[A Popular History of France From The Earliest Times by Francois Pierre Guillaume Guizot]@TWC D-Link bookA Popular History of France From The Earliest Times CHAPTER VIII 41/43
At the beginning of his reign he held, in Austrasia and Burgundy, a sort of administrative and judicial inspection, halting at the principal towns, listening to complaints, and checking, sometimes with a rigor arbitrary indeed, but approved of by the people, the violence and irregularities of the grandees.
At Langres, Dijon, St.Jean-de, Losne, Chalons-sur-Saline, Auxerre, Autun, and Sens, "he rendered justice," says Fredegaire, "to rich and poor alike, without any charges, and without any respect of persons, taking little sleep and little food, caring only so to act that all should withdraw from his presence full of joy and admiration." Nor did he confine himself to this unceremonious exercise of the royal authority.

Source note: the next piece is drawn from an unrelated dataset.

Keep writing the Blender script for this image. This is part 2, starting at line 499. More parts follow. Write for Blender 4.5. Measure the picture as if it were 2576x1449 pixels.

Some of his predecessors, and amongst them Childebert I., Clotaire I., and Clotaire II., had caused to be drawn up, in Latin and by scholars, digests more or less complete of the laws and customs handed down by tradition, amongst certain of the Germanic peoples established on Roman soil, notably the laws of the Salian Franks and Ripuarian Franks; and Dagobert ordered a continuation of these first legislative labors amongst the newborn nations.
It was, apparently, in his reign that a digest was made of the laws of the Allemannians and Bavarians.
He had also some taste for the arts, and the pious talents displayed by Saints Eloi and Ouen in goldsmith's-work and sculpture, applied to the service of religion or the decoration of churches, received from him the support of the royal favor and munificence.